### PROBLEM
Repeat exactly the lines from the start of the material below up to and including the "return [(yc +" line.

### DATA SEGMENT
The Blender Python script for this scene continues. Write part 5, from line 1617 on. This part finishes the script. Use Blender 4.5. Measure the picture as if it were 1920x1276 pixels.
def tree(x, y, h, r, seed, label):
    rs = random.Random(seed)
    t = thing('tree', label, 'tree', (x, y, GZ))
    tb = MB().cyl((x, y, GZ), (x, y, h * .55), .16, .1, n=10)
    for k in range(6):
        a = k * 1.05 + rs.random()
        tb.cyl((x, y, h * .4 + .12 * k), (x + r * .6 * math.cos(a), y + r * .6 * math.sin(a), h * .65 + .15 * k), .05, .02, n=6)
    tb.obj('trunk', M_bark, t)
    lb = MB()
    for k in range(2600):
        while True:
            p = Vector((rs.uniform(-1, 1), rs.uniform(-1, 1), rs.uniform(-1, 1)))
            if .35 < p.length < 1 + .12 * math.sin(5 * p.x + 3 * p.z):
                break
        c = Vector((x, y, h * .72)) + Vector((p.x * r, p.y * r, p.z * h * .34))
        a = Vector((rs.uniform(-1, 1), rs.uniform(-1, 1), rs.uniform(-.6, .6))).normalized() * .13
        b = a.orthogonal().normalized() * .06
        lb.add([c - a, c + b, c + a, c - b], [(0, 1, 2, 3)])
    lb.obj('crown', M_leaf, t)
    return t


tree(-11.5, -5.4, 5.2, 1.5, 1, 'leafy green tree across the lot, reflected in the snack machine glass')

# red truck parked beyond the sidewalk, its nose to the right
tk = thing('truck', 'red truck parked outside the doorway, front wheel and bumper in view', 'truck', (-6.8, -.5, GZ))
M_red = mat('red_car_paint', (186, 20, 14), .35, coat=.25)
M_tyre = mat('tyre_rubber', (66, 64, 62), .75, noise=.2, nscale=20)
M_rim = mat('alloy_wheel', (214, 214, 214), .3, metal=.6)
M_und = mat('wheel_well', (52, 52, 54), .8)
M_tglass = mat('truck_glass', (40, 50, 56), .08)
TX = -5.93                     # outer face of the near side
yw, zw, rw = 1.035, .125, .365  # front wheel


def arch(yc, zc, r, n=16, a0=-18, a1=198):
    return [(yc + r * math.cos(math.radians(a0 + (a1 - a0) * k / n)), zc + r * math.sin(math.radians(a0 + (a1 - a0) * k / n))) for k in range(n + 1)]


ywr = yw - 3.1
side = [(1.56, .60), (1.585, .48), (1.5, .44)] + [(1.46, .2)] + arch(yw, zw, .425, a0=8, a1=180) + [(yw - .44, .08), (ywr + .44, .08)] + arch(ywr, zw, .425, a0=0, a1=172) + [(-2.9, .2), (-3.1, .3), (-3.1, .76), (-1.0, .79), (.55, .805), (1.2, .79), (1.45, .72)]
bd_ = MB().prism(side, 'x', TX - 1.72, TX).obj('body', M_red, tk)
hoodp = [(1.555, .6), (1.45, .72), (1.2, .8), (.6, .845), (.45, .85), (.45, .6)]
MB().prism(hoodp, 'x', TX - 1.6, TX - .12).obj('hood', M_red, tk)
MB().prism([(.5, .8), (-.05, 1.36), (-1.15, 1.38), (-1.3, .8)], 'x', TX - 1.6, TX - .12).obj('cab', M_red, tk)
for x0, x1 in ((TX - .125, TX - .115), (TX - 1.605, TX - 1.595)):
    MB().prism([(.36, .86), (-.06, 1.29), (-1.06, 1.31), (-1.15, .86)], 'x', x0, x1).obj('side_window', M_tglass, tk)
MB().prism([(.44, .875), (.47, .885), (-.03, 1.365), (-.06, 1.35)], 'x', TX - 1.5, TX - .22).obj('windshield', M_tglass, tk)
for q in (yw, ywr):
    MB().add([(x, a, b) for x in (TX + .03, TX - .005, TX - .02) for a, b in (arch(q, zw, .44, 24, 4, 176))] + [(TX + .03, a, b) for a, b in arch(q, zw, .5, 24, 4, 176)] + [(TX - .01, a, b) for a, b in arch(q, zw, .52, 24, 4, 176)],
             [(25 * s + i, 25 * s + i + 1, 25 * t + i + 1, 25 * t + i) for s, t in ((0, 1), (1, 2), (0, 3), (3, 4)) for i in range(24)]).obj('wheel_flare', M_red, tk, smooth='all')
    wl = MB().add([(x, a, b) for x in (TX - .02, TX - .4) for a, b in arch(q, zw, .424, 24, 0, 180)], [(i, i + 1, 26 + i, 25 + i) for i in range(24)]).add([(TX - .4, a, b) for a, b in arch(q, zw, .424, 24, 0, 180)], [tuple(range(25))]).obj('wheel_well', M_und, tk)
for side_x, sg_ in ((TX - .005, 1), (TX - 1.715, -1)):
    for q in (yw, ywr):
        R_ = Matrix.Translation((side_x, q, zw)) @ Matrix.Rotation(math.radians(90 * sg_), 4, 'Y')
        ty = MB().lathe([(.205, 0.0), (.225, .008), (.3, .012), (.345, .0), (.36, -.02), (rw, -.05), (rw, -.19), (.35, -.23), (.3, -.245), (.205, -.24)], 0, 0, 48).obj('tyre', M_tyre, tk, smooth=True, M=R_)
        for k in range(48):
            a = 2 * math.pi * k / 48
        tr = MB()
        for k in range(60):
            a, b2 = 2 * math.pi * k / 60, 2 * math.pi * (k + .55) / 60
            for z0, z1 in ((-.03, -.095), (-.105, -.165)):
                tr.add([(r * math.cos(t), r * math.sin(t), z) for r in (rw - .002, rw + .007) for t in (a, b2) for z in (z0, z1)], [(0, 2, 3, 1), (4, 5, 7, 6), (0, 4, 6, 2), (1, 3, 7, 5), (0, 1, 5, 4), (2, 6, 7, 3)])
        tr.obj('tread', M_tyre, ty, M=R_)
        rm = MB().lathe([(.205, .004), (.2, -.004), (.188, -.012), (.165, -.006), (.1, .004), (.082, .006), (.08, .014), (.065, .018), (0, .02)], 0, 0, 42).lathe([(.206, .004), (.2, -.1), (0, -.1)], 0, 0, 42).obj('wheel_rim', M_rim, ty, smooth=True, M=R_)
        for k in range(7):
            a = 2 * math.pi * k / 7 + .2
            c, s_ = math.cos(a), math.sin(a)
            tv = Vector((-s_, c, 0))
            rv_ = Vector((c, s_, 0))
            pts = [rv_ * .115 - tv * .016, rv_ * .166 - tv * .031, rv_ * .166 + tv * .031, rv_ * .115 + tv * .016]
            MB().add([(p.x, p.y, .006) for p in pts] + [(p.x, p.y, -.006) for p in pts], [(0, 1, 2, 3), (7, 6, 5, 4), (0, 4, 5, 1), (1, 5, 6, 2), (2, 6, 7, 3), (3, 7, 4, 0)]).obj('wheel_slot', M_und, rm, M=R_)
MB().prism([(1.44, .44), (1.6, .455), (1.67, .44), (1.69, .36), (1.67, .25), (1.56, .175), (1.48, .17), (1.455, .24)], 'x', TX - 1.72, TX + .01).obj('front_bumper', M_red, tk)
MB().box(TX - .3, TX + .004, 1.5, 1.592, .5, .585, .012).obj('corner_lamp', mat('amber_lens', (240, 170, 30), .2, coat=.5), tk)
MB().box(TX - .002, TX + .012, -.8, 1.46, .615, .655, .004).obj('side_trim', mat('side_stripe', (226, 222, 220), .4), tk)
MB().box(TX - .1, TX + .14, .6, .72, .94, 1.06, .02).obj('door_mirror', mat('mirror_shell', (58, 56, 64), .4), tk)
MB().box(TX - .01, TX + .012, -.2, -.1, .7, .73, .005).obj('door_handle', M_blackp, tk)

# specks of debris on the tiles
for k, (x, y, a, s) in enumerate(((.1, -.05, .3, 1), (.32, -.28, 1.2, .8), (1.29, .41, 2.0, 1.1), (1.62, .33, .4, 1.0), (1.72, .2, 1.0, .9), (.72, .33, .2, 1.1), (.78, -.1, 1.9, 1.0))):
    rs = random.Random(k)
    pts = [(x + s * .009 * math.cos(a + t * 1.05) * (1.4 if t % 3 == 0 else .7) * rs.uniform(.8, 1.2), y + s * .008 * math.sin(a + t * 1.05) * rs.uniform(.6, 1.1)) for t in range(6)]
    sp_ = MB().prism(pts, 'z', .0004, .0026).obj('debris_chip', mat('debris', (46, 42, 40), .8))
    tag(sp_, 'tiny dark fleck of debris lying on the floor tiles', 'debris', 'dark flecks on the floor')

### FINAL ANSWER
The Blender Python script for this scene continues. Write part 5, from line 1617 on. This part finishes the script. Use Blender 4.5. Measure the picture as if it were 1920x1276 pixels.
def tree(x, y, h, r, seed, label):
    rs = random.Random(seed)
    t = thing('tree', label, 'tree', (x, y, GZ))
    tb = MB().cyl((x, y, GZ), (x, y, h * .55), .16, .1, n=10)
    for k in range(6):
        a = k * 1.05 + rs.random()
        tb.cyl((x, y, h * .4 + .12 * k), (x + r * .6 * math.cos(a), y + r * .6 * math.sin(a), h * .65 + .15 * k), .05, .02, n=6)
    tb.obj('trunk', M_bark, t)
    lb = MB()
    for k in range(2600):
        while True:
            p = Vector((rs.uniform(-1, 1), rs.uniform(-1, 1), rs.uniform(-1, 1)))
            if .35 < p.length < 1 + .12 * math.sin(5 * p.x + 3 * p.z):
                break
        c = Vector((x, y, h * .72)) + Vector((p.x * r, p.y * r, p.z * h * .34))
        a = Vector((rs.uniform(-1, 1), rs.uniform(-1, 1), rs.uniform(-.6, .6))).normalized() * .13
        b = a.orthogonal().normalized() * .06
        lb.add([c - a, c + b, c + a, c - b], [(0, 1, 2, 3)])
    lb.obj('crown', M_leaf, t)
    return t


tree(-11.5, -5.4, 5.2, 1.5, 1, 'leafy green tree across the lot, reflected in the snack machine glass')

# red truck parked beyond the sidewalk, its nose to the right
tk = thing('truck', 'red truck parked outside the doorway, front wheel and bumper in view', 'truck', (-6.8, -.5, GZ))
M_red = mat('red_car_paint', (186, 20, 14), .35, coat=.25)
M_tyre = mat('tyre_rubber', (66, 64, 62), .75, noise=.2, nscale=20)
M_rim = mat('alloy_wheel', (214, 214, 214), .3, metal=.6)
M_und = mat('wheel_well', (52, 52, 54), .8)
M_tglass = mat('truck_glass', (40, 50, 56), .08)
TX = -5.93                     # outer face of the near side
yw, zw, rw = 1.035, .125, .365  # front wheel


def arch(yc, zc, r, n=16, a0=-18, a1=198):
    return [(yc + r * math.cos(math.radians(a0 + (a1 - a0) * k / n)), zc + r * math.sin(math.radians(a0 + (a1 - a0) * k / n))) for k in range(n + 1)]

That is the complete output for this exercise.